Jamais on ne pleura comme lui sur les péchés des hommes, et Dieu seul, qui peut compter les pleurs, a pu compter les siens. Touchant et idéal côté de cette physionomie, qui n’eut pas que des pleurs, pourtant, mais qui eut aussi le sourire, pour, avec ces deux forces, rapporter à Dieu tous les cœurs !
Sans ce don des pleurs de l’amour, qu’avait eu, comme lui, sainte Thérèse, et sans ce sourire de la charité qui avait fleuri autrefois sur les lèvres de François de Sales, savez-vous à qui il eût ressemblé, ce Curé d’Ars dont l’abbé Monnin a publié un portrait si stupéfiant, à la tête de son histoire ?… Tenez-vous bien ! Il eût ressemblé à Voltaire. Dieu, qui se joue de tout et qui veut nous montrer combien toute apparence est vaine, n’avait-il pas mis le cœur de son meilleur ami derrière les traits de son ennemi le plus implacable ? Oui ! le Curé d’Ars ressemble à Voltaire comme saint Vincent de Paul ressemble à un satyre, mais chez tous les deux, le Saint a tué la bête, — chez l’un, luxurieuse certainement, chez l’autre, peut-être cruelle.

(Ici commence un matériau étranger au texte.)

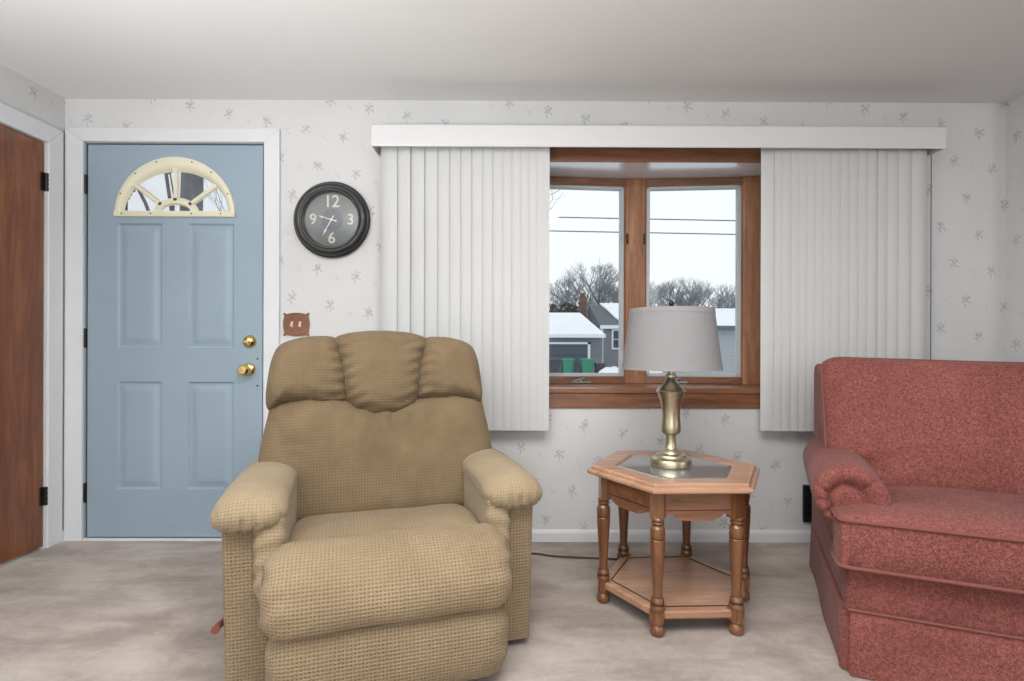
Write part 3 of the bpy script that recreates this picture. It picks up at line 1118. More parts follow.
# ------------------------------------------------------------------ recliner
def make_recliner():
    root = tag(empty('recliner', (-0.3815, -1.0825, 0), radians(17)),
               'overstuffed tan textured fabric recliner armchair standing before the blue door', 'armchair')
    tl = radians(14)
    B0 = (.40, .38)
    ct, st = cos(tl), sin(tl)

    def back(a, b, h):       # a = across, b = height z on the plane, h = forward
        s = (b - B0[1]) / ct
        return (a, B0[0] + s * st - h * ct, b + h * st)
    # lower back cushion
    half = [(.40, .33), (.44, .45), (.448, .56), (.442, .63), (.425, .72), (.412, .79)]
    topline = [(.30, .815), (.21, .815), (.135, .80), (.10, .78), (.05, .768), (0, .765)]
    right = half + topline
    loop = right + [(-a, b) for a, b in reversed(right[:-1])]
    loop = resample(loop, 140)

    def folds(aa, bb, sc, t):
        k = max(0.0, 1 - abs(aa) / .22)
        f = 0.0
        if bb > .60:
            f += .010 * sin(aa * 85 + 1.2 * sin(bb * 20)) * k * min(1, (bb - .60) / .12)
        r = math.hypot(abs(aa) - .34, bb - .62)
        f += -.010 * math.exp(-(r / .05) ** 2) * (1 + sin(atan2(bb - .62, abs(aa) - .34) * 7))
        f += .006 * nz((aa, bb, 0), 9, 2.0)
        return f * min(1, (1 - sc) * 8)
    mb = MB().pillow(loop, (0, .58), back, .10, .20, 4.2, 24, folds)
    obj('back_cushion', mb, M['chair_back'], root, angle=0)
    # head pillow (three lobes)
    cen = [(-.005, .722), (.055, .728), (.105, .748), (.146, .79), (.158, .86), (.170, .94), (.192, 1.022), (.155, 1.052), (.07, 1.066), (0, 1.069)]
    loop = cen + [(-a, b) for a, b in reversed(cen[1:-1])]
    loop = smooth_loop(loop, 110)

    def hf(aa, bb, sc, t):
        g = min(1.0, (1 - sc) * 6)
        e = max(0.0, (sc - .45) / .55)
        return g * (.010 * e * sin(bb * 150 + 2.2 * sin(aa * 31)) * min(1, abs(aa) / .07) + .003 * nz((aa, bb, 0), 12, 5))
    mb = MB().pillow(loop, (0, .90), back, .120, .12, 5.0, 22, hf)
    obj('head_pillow', mb, M['chair_back'], root, angle=0)
    for sg in (-1, 1):
        wing = [(.128, .790), (.20, .778), (.29, .788), (.36, .784), (.412, .764), (.428, .80), (.424, .88), (.412, .955), (.385, 1.008), (.32, 1.036), (.24, 1.046), (.172, 1.034),
                (.140, .95), (.128, .87)]
        loop = smooth_loop([(sg * a * (.965 if sg > 0 else 1.0), b) for a, b in wing], 110)

        def wf(aa, bb, sc, t, sg=sg):
            g = min(1.0, (1 - sc) * 6)
            e = max(0.0, (sc - .35) / .65)
            near = max(0.0, 1 - (abs(aa) - .15) / .13)
            lowc = max(0.0, 1 - (bb - .78) / .10)
            ang = atan2(bb - .93, abs(aa) - .25)
            return g * (.011 * e * near * sin(bb * 150 + 1.7 + 2 * sin(aa * 25)) + .010 * e * lowc * sin(aa * 80 + bb * 40) + .004 * nz((aa, bb, sg), 11, 7))
        mb = MB().pillow(loop, (sg * .285, .91), back, .108, .12, 4.6, 22, wf)
        obj('head_wing', mb, M['chair_back'], root, angle=0)
    # outer back shell
    sh = [(.39, .10), (.43, .40), (.425, .62), (.402, .78), (.402, .92), (.375, .985), (.30, 1.012), (.17, 1.02), (0, 1.035)]
    loop = smooth_loop(sh + [(-a, b) for a, b in reversed(sh[:-1])], 100)
    rows = []
    for h, s in ((-.085, .98), (-.10, 1.0), (-.20, 1.0), (-.235, .97), (-.25, .88)):
        rows.append([back(a * s, .55 + (b - .55) * s, h) for a, b in loop])
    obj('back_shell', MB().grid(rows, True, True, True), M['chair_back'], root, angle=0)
    # seat: rear cushion, front pad, leg-rest panel
    def across(prof, us, mat, name, n=64, wobf=None):
        lp = smooth_loop(prof, n)
        cv = sum(p[0] for p in lp) / n
        cz = sum(p[1] for p in lp) / n
        rows = []
        for u, s in us:
            rows.append([(u, cv + (p[0] - cv) * s, cz + (p[1] - cz) * s) for p in lp])
        return obj(name, MB().grid(rows, True, True, True), mat, root, angle=0, wob=wobf)

    def ends(w, k=14):
        us = []
        for e, s in ((0, .52), (.004, .66), (.011, .78), (.022, .88), (.037, .95), (.06, .99)):
            us.append((-w + e, s))
        for i in range(1, k):
            us.append((-w + .08 + (2 * w - .16) * i / k, 1.0))
        for e, s in ((.06, .99), (.037, .95), (.022, .88), (.011, .78), (.004, .66), (0, .52)):
            us.append((w - e, s))
        return us
    seat = [(.44, .36), (.36, .395), (.22, .425), (.08, .435), (-.02, .42), (-.05, .36), (0, .29), (.22, .27), (.42, .29)]
    across(seat, ends(.314), M['chair'], 'seat_cushion', 72, lambda p: .006 * nz(p, 7, 1))
    pad = [(.045, .385), (.010, .425), (-.06, .450), (-.135, .432), (-.195, .388), (-.225, .325), (-.222, .272), (-.195, .248), (-.09, .252), (.0, .26), (.04, .31)]

    def padw(p):
        e = max(0.0, (abs(p.x) - .22) / .1)
        return .004 * nz(p, 9, 3) + .0028 * e * sin(p.z * 90 + p.y * 40 + 3 * nz(p, 10, 2))
    across(pad, ends(.350, 22), M['chair'], 'front_pad', 90, padw)
    leg = [(-.180, .252), (-.204, .205), (-.208, .14), (-.200, .08), (-.180, .040), (-.15, .030), (-.05, .030), (-.02, .05), (-.01, .2), (-.02, .250), (-.09, .258)]
    across(leg, ends(.336, 22), M['chair'], 'leg_rest', 90, lambda p: .003 * nz(p, 8, 4) + .0012 * max(0.0, (abs(p.x) - .24) / .07) * sin(p.z * 80))
    # arms
    for sg in (-1, 1):
        # rolled pad along the top of the arm; its front curls over and under
        prof = [(.665, .47), (.672, .53), (.62, .572), (.45, .590), (.25, .597), (.10, .597), (.02, .594), (-.030, .578), (-.056, .545), (-.054, .508), (-.030, .484), (.05, .484), (.30, .482), (.55, .465)]
        lp = smooth_loop(prof, 150)
        cv, cz = .30, .535
        rows = []
        W0, W1 = .300, .502
        for k in range(31):
            t = k / 30
            q = -cos(pi * t)                     # -1 .. 1
            u = (W0 + W1) / 2 + (W1 - W0) / 2 * q
            d = (1 - max(0.0, 1 - abs(q) ** 2.5) ** .5)
            sv, sz = 1 - d * .06 / .36, 1 - d * .80
            sag = .012 * max(0.0, q) ** 2 + .004 * max(0.0, -q)
            rows.append([(sg * u, cv + (a - cv) * sv, cz + (b - cz) * sz - sag) for a, b in lp])

        def armw(p):
            f = max(0.0, 1 - (p.y + .07) / .11)
            low = max(0.0, min(1.0, (.580 - p.z) / .05))
            cr = (1 - abs(sin(abs(p.x) * 95 + 1.6 * sin(p.z * 40) + (p.z - .5) * 14))) ** 3
            return f * low * (.004 - .012 * cr) + .004 * nz(p, 8, 6)
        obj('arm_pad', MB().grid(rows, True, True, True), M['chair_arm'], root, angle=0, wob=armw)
        # the same fabric runs down the inner side of the arm, gathered at its front end
        lp = round_poly([(-.036, .26), (.60, .26), (.60, .545), (-.036, .545)], .05, 8)
        lp = resample(lp, 120)
        rows = []
        for k in range(21):
            q = -cos(pi * k / 20)
            u = .345 + .043 * q
            d = 1 - max(0.0, 1 - abs(q) ** 3.0) ** .5
            rows.append([(sg * u, .28 + (a - .28) * (1 - d * .10), .40 + (b - .40) * (1 - d * .22)) for a, b in lp])

        def inw(p):
            f = max(0.0, 1 - (p.y + .04) / .14)
            return f * .0035 * sin(p.z * 110 + p.y * 60 + abs(p.x) * 30) + .003 * nz(p, 9, 5)
        obj('arm_inner', MB().grid(rows, True, True, True), M['chair_arm'], root, angle=0, wob=inw)
        # upholstered side of the arm, rounded edges, front face slightly crowned
        lp2 = round_poly([(.340, 0), (.478, 0), (.478, .72), (.340, .72)], .022)
        rows = []
        for z, s in ((.022, .90), (.028, 1.0), (.12, 1.0), (.25, 1.0), (.40, 1.0), (.50, 1.0), (.53, .97)):
            tp = -.012 * (1 - min(1, z / .5))
            rows.append([(sg * (.411 + (a - .411) * s + (tp if a > .41 else 0)), .37 + (b - .37) * s, z) for a, b in lp2])
        obj('arm_panel', MB().grid(rows, True, True, True), M['chair'], root, angle=50)
    # base under the chair, and the lever
    mb = MB().box(-.30, .30, .02, .70, .035, .28)
    for x in (-.28, .28):
        mb.box(x - .02, x + .02, .06, .66, 0.0, .04)
    obj('base', mb, M['black_matt'], root, smooth=False, bevel=.004)
    mb = MB().tube([(-.465, .06, .195), (-.478, .055, .198), (-.485, .02, .203), (-.486, -.012, .207)], [.010, .010, .010, .012], 10)
    o = obj('recline_lever', mb, plain('brown_lever', (112, 62, 48), 0.4), root)
    o['label'] = 'brown recline lever'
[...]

En effet, pour l’observateur qui étudie cette étrange figure du Curé d’Ars, avisé, futé, très fin au fond, malgré la sublimité des vertus que son âme avait contractée ; pour qui lit ces réparties spirituellement vengeresses de son humilité, qu’il adressait à ceux qui le persécutaient de leurs compliments et de leurs hommages, et dont l’abbé Monnin, qui n’oublie rien, a égayé doucement son récit, il est hors de doute qu’elle ne mentait pas, cette physionomie de Voltaire, et que, sans Jésus-Christ, le Curé d’Ars aurait été un de ces esprits charmants et mordants comme les aime le monde, au lieu d’être une âme angélique devant Dieu.